12. Deze grief slaagt in zoverre dat het hof van oordeel is dat een dwangsom van euro 250,- per dag reeds een voldoende prikkel is voor [appellante] om aan de veroordeling te voldoen, daar zij een particulier is met een relatief laag inkomen. Het hof zal derhalve aan de veroordeling een dwangsom verbinden van euro 250,- voor elke dag dat [appellante] in gebreke blijft, evenwel met het zelfde maximum als waartoe de rechtbank [appellante] heeft veroordeeld (euro 10.000,-).

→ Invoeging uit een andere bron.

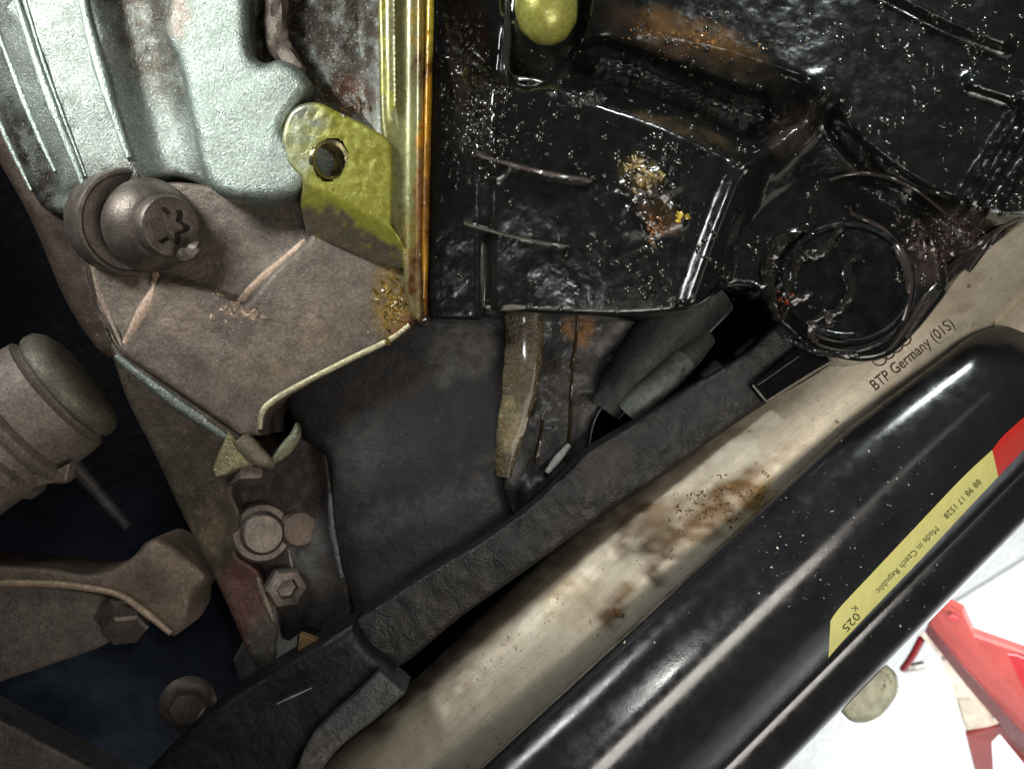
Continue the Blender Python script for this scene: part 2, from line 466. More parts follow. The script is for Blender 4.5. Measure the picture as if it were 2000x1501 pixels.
# upper casting
cast_out = spline([(-90, -90), (300, -90), (760, -90), (760, 200), (755, 400), (700, 410), (560, 380), (430, 372), (330, 346), (180, 400), (150, 420), (80, 400), (20, 270), (-90, 60)], 9, sharp=(0, 2, 4, 9, 12))
def h_cast(x, y):
    d, _ = lined(x, y, [(-60, -90), (40, 40), (165, 370), (190, 470)])
    side = (x - (40 + (y - 40) * .385)) < 0
    h = -30 + 8 * fbm(x, y, 120, 3)
    h = np.where(side, h - np.clip(d, 0, 200) * .75, h)
    valley = 1 - sst(lined(x, y, [(235, -90), (285, 120), (345, 330), (380, 420)])[0], 10, 85)
    h = h - 46 * valley
    rec = sst(sdf(x, y, poly([(500, -90), (730, -90), (735, 260), (640, 215), (600, 150), (560, 115), (520, 120), (495, 60)])), -8, 30)
    h = h - 30 * rec + rec * 7 * fbm(x, y, 40, 4, 8)
    return h + .5 * fbm(x, y, 14, 3, 4)
c_cast = paint(TEAL, [(620, 70, 170, 190, 0, BROWND, 1.5), (290, 60, 62, 180, -15, lin(84, 80, 72), 1.2), (280, -40, 160, 60, 0, BROWND, .9), (40, 330, 70, 160, -20, BROWND, 1.1),
                      (210, 360, 90, 60, 0, BROWND, .8), (430, 430, 220, 40, 5, BROWND, .9), (-20, 100, 60, 120, -20, BROWND, .5), (690, 210, 60, 60, 0, DKAMB, .7)])
relief('casting', cast_out, h_cast, -420, 'cast_alu', r=16, step=7, col=c_cast, parent=eng, key='eng')
relief('side_wall', spline([(-120, -20), (10, 60), (70, 240), (150, 400), (172, 420), (168, 480), (182, 560), (212, 630), (246, 700), (200, 690), (130, 590), (66, 440), (6, 330), (-120, 120)], 9, sharp=(0, 13)),
       lambda x, y: -108 - .55 * np.clip((x - 172) * -.8 + (y - 480) * .45, -40, 120) + 5 * fbm(x, y, 40, 3, 77), -420, 'dusty_alu', r=14, step=9, parent=eng, key='eng',
       col=paint(lin(66, 54, 46), [(60, 330, 40, 120, -25, lin(84, 70, 58), .7)]))
# raised pad
pad = spline([(352, -90), (325, 30), (322, 70), (350, 130), (372, 230), (395, 335), (425, 378), (470, 393), (540, 392), (590, 370), (612, 310),
              (560, 262), (566, 232), (606, 168), (580, 130), (545, 118), (512, 122), (490, 80), (488, -90)], 7, sharp=(0, 18))
def h_pad(x, y): return 26 + .02 * (x - 450) + 4 * fbm(x, y, 110, 2, 2) + .5 * fbm(x, y, 12, 3, 6)
relief('pad', pad, h_pad, -90, 'cast_alu', r=26, step=6, parent=eng, key='eng',
       col=paint(lin(146, 156, 148), [(340, 20, 40, 70, 0, lin(128, 108, 98), .8), (520, 60, 60, 90, 0, TEAL2, .4)]))
# ribs
for pts, rw, of in (([(30, -10), (75, 130), (120, 250), (160, 352), (172, 392)], 11, 3), ([(158, -60), (166, 20), (200, 150), (235, 260), (252, 308)], 13, 4),
                ([(-12, 40), (22, 130), (65, 240), (108, 335)], 8, 2), ([(-30, 170), (22, 290), (62, 372)], 7, 2), ([(46, -10), (88, 130), (132, 250), (168, 345)], 5, 1)):
    ridge_on('rib', 'eng', pts, 'cast_alu', rw, lin(166, 178, 170), eng, of, .8)
sweep('rib', ((545, -40, -28), (540, 60, -28), (560, 110, -20), (590, 140, -10)), 'dusty_alu', rad=(22, 22, 18, 12), col=paint(BROWN), parent=eng, key='eng', wob=.5)
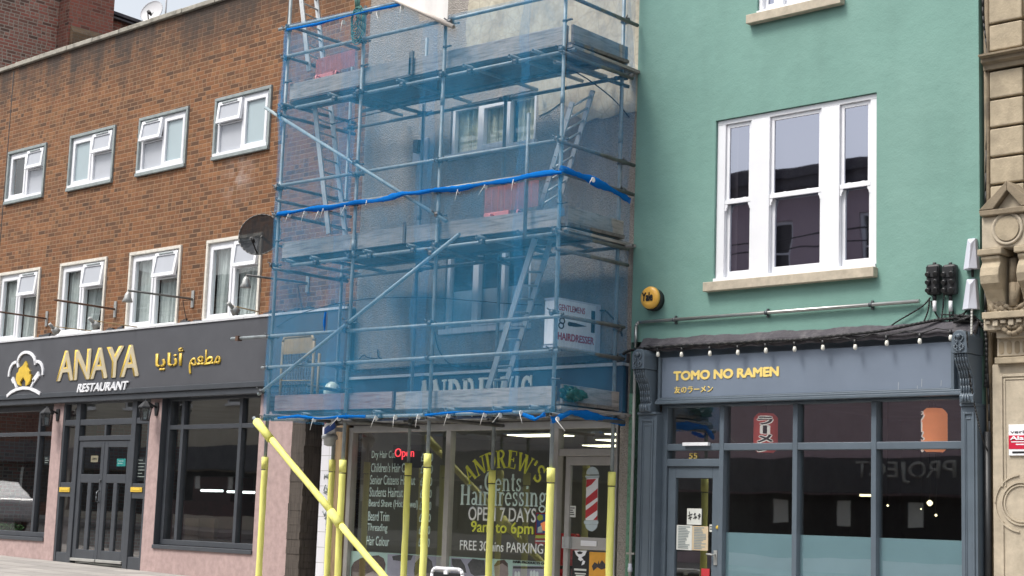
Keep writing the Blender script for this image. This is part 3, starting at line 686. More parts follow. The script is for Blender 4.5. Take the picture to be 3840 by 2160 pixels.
# wall lanterns
def wall_lantern(u0, v0, lab):
    x, z = at(0,2,u0,v0)
    t = thing('wall_lantern', lab, 'lamp', (x, 0, z), 'lanterns on the pink pillars')
    mb = MB(); mb.prism([(x-.05,z+.10),(x+.05,z+.10),(x+.055,z+.0),(x+.03,z-.12),(x-.03,z-.12),(x-.055,z)], -.03, -.004); mb.build('back_plate', M['black'], t, bevel=.005)
    mb = MB(); yl = -.23; mb.path([(x,-.03,z+.02),(x,-.12,z+.06),(x,yl,z+.10)], .018); mb.build('arm', M['black'], t)
    mb = MB(); mb.lathe((x,yl,z), [(.015,.14),(.02,.11),(.05,.09),(.12,.02),(.125,.0),(.10,-.01)], 6, smooth=False)
    for i in range(6):
        an = i*math.pi/3; mb.tube((x+.1*math.cos(an),yl+.1*math.sin(an),z-.01),(x+.07*math.cos(an),yl+.07*math.sin(an),z-.2), .007, 6)
    mb.lathe((x,yl,z), [(.078,-.215),(.078,-.195)], 6, smooth=False); mb.build('lantern_cage', M['black'], t)
    g = MB(); g.lathe((x,yl,z), [(.068,-.195),(.095,-.012)], 6, smooth=False); g.build('glass', M['lamp_glass'], t)
wall_lantern(590, 1275, 'black wall lantern on pink pillar left of the restaurant door')
wall_lantern(1585, 1215, 'black wall lantern on pink pillar right of the restaurant door')

# old lamp arms sticking out of the brickwork
def lamp_arm(lab, plate, tip, rad, mat, head=False, extra=0):
    x, z = at(*plate); y, zt_ = atx(*tip, x); 
    t = thing('lamp_arm', lab, 'lamp arm', (x, 0, z), 'old lamp arms over the restaurant sign')
    mb = MB(); mb.box(x-.035, x+.035, -.02, -.003, z-.14, z+.14); mb.build('wall_plate', M['galv'], t)
    mb = MB(); mb.tube((x,-.02,z), (x,y,zt_), rad, 8); mb.build('arm', mat, t)
    if head:
        mb = MB(); mb.lathe((x,y,zt_-.02), [(.02,0),(.05,-.05),(.055,-.09),(.085,-.16),(.08,-.165)], 12); mb.build('lamp_head', M['galv'], t)
        mb = MB(); mb.path([(x,-.02,z-.02),(x,-.2,z-.05),(x+.01,-.15,z-.25),(x,-.05,z-.5)], .006, 6); mb.build('cable', M['cable'], t)
lamp_arm('brown lamp arm crossing leftmost lower window', (0,2,475,310), (0,2,-170,215), .016, M['rust'])
lamp_arm('bare rusty red lamp arm beside second lower window', (0,2,1165,215), (0,2,545,118), .018, M['rust'])
lamp_arm('grey lamp arm with drooping head across third lower window', (0,2,1945,112), (0,2,1290,25), .017, M['steel_old'], True)
lamp_arm('lamp arm with head hanging before the window beside scaffolding', (1,1,525,1400), (0,1,2478,1320), .017, M['steel_old'], True)
def spot(lab, base, tip):
    x, z = at(*base, y=-.1); y, z2 = atx(*tip, x)
    t = thing('sign_spotlight', lab, 'spotlight', (x, -.1, z), 'spotlights along the restaurant sign top')
    mb = MB(); mb.tube((x,-.1,z-.02), (x,y,z2), .009, 6); mb.build('arm', M['tan'], t)
    mb = MB(); p = Vector((x,y,z2)); d = Vector((.0,.6,-.5)).normalized(); mb.tube(p+d*-.06, p+d*.05, .03, 10); mb.tube(p+d*.05, p+d*.15, .05, 12, .075); mb.build('head', M['galv'], t)
spot('sign spotlight on tan arm below leftmost lower window', (0,2,920,420), (0,2,520,385))
spot('sign spotlight on tan arm below second lower window', (0,2,1380,382), (0,2,920,325))
spot('sign spotlight with looped cable below the window beside scaffolding', (1,2,60,235), (0,2,2320,175))

# satellite dishes
def dish(name, lab, c, rad, aim, mat, rim, arm_to, depth=.16, mount=None, group=None):
    t = thing(name, lab, 'satellite dish', c, group); C = Vector(c); aim = Vector(aim).normalized(); a = aim.cross(Vector((0,0,1))).normalized(); b = a.cross(aim)
    mb = MB(); n = 28; rings = 5; k = 0
    for i in range(rings+1):
        rr = rad*i/rings; h = depth*(i/rings)**2*rad
        for j in range(n):
            th = 2*math.pi*j/n; mb.v.append(tuple(C+(a*math.cos(th)+b*math.sin(th)*1.02)*rr+aim*h))
    for i in range(rings):
        for j in range(n):
            q = (j+1) % n; mb.f.append([i*n+j, i*n+q, (i+1)*n+q, (i+1)*n+j]); mb.m.append(0); mb.sm.append(True)
    mb.build('reflector', mat, t)
    mb = MB(); pts = [C+(a*math.cos(2*math.pi*j/n)+b*math.sin(2*math.pi*j/n)*1.02)*rad+aim*depth*rad for j in range(n+1)]; mb.path(pts, .008, 6); mb.build('rim', rim, t)
    mb = MB(); tip = C+aim*rad*1.0+b*(-rad*.55)+a*rad*arm_to; mb.tube(C-b*rad*.95+aim*.05, tip, .012, 6); mb.tube(tip-aim*.02, tip-aim*.13, .035, 10, .028); mb.build('receiver_arm', M['black'], t)
    mb = MB(); mb.path(mount or [C-aim*.02, C+Vector((0,.45,-.1))], .022); mb.build('bracket', M['steel_old'], t)
yd = -.55; xdd, zdd = at(0,1,2625,925,y=yd)
dish('satellite_dish', 'dark perforated dish on brick wall beside the scaffolding', (xdd, yd, zdd), .33, (.55,-.8,.25), M['dish_dark'], M['steel_old'], .1, mount=[(xdd,yd,zdd),(xdd,yd+.2,zdd-.1),(xdd,-.002,zdd-.1)])
yd = 1.4; xdd, zdd = at(0,0,1535,128,y=yd)
dish('satellite_dish', 'pale grey dish standing on the flat roof behind parapet', (xdd, yd, zdd), .235, (.35,-.85,.3), M['dish'], M['dish'], -.3, mount=[(xdd,yd,zdd),(xdd,yd+.1,zdd-.05),(xdd,yd+.1,zpar-.0)])
x, z = at(0,0,1665,150,y=1.6); mb = MB(); mb.tube((x,1.6,zpar-.05),(x,1.6,z+1.2), .016, 8); mb.tube((x-.01,1.6,z+.35),(x-.01,1.6,z+.6), .028, 8)
tag(mb.build('antenna_pole', M['dish'], loc=(x,1.6,zpar)), 'thin pale pole standing beside the rooftop dish', 'pole')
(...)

13. Aan het bewijsaanbod van [appellante], in hoger beroep gedaan, zal als niet beslissend voor de uitkomst van de procedure worden voorbij gegaan.
De slotsom
14. Het vonnis waarvan beroep dient te worden bekrachtigd behoudens voor zover in het dictum sub 2 de te verbeuren dwangsom is bepaald op euro 1.000,- (éénduizend euro) voor elke dag dat [appellante] in gebreke blijft aan de in het dictum onder 1 gegeven veroordeling te voldoen. Het hof zal de dwangsom bepalen op euro 250,- (tweehondervijftig euro) voor elke dag dat [appellante] in gebreke blijft aan de in het dictum onder 1 gegeven veroordeling te voldoen.
15. [appellante] zal als de grotendeels in het ongelijk te stellen partij worden veroordeeld in de kosten van het geding in hoger beroep (3 punten in tarief II).
De beslissing
Het gerechtshof:
bekrachtigt het vonnis d.d. 17 november 2005 waarvan beroep, behoudens voor zover in het dictum sub 2 de te verbeuren dwangsom is bepaald op euro 1.000,- (éénduizend euro) voor elke dag dat [appellante] in gebreke blijft aan de in het dictum onder 1 gegeven veroordeling te voldoen;
en in zoverre opnieuw rechtdoende:
bepaalt dat [appellante] een dwangsom verbeurt van euro 250,- (tweehonderdvijftig euro) voor elke dag dat zij in gebreke blijft aan de in het dictum van het bekrachtigde vonnis onder 1 gegeven veroordeling te voldoen;
veroordeelt [appellante] in de kosten van het geding in hoger beroep en begroot die aan de zijde van Palet tot aan deze uitspraak op euro 291,- aan verschotten en euro 2.682,- aan salaris voor de procureur;
verklaart dit arrest uitvoerbaar bij voorraad.
Aldus gewezen door mrs Bax-Stegenga, voorzitter, De Bock en Blokland, raden, en uitgesproken door mr Mollema, vice-president, lid van een enkelvoudige kamer, in tegenwoordigheid van de heer Bilstra als griffier ter openbare terechtzitting van dit hof van woensdag 8 november 2006.